At the turnoff to the ranch was a famed “black mailbox” where Area 51 fans and assorted weirdos left various kinds of messages and weird offerings to extraterrestrials.

These kids all enjoyed the ranch life and living in the middle of nowhere and they loved learning to do ranch chores and the videos showed them working hard as a family. Sometimes kids barely big enough to see over the steering wheel and reach a clutch pedal were driving the diesel big rig that hauled water to cattle in various locations on the ranch.

They regularly cowboyed and had to find ways to saddle and ride the ranch horses. While Mom and Dad and the older kids worked, the videos would show the little kids playing in a feedlot alley and running barefoot in just a diaper through the cow lot.

Next thing I know the channel is off. Apparently folks complained because the kids were working and doing things that all country kids do if given the chance.

I know if my dad had filmed me all day long city folks of today would not appreciate the way we lived.

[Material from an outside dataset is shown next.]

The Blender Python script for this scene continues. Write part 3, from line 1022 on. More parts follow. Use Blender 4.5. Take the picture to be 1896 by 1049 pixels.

I was raised right by God-fearing parents who weren’t afraid of hard work and they taught their children to work hard too.

I fell in love with the channel watching those kids because they were all so determined at what they were doing and ready to step up and take on new chores even when they had to be helped or reined in a little. It was refreshing to see kids being taught to work and not allowed to spend all their time on social media or in front of a TV.

I’m not saying we all ought to put our kids on a Youtube channel and show them working but somehow families need good role models to remind them how things used to be and the value of working together every day as a family.

My faith was buoyed this past week when, while mowing my front yard my neighbor brought his young son across the street pushing his mower. He introduced me to the son and asked if it would be OK if he mowed a portion of my front yard. I said it would be appreciated. He explained that it was a favor to a neighbor and I didn’t need to pay him anything.

Now that’s great parenting. Thanks Brad and Sam!